In a few weeks, the city of Woodbury will lay out its plans at a City Council meeting to buy and fly a drone for police and other purposes, hoping to join a growing number of municipalities that rely on drones.
If it once seemed excessive or futuristic for a suburb to fly its own unmanned aerial vehicle (UAV), that notion is quickly fading.
A number of Minnesota cities and counties now have drones that not only feed live video back to their controllers, but also use heat-seeking cameras, bright spotlights and speakers to search for people or carry out other missions. Some carry payloads, from handwritten messages to life jackets.
Drone trainer and salesman Logan Noess said he's seen a rapid increase in drone use and now counts Eden Prairie, Edina, Crystal, Coon Rapids, Golden Valley, Plymouth and a host of other cities and counties among those he's either sold gear to or helped train.
"It's been growing quite a bit," said Noess.
Just a little over a year ago, 6-year-old Ethan Haus went missing with his dog in a cornfield near Becker, Minn. It wasn't local law enforcement, but a private citizen who used his drone with thermal imaging capabilities who located Ethan, who was safely rescued. The story was widely covered by state media, and the Sherburne County Sheriff's Office said afterward that it would buy its own drone. Noess said several agencies in the area now have UAVs, including neighboring Big Lake, which got a new drone this week.
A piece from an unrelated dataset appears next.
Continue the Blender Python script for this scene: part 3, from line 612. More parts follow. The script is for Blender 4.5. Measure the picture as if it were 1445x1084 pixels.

Most departments aren't interested in a drone unless it has a thermal imaging camera, said Noess, who owns Plymouth-based Vertex Unmanned Solutions. The FLIR camera, the acronym for Forward Looking Infrared, can't see through walls or heavy leaf cover but can otherwise search open areas far more quickly than ground searches.
The drones also have some level of artificial intelligence, flying themselves around obstacles and above ground while also following instructions from a pilot.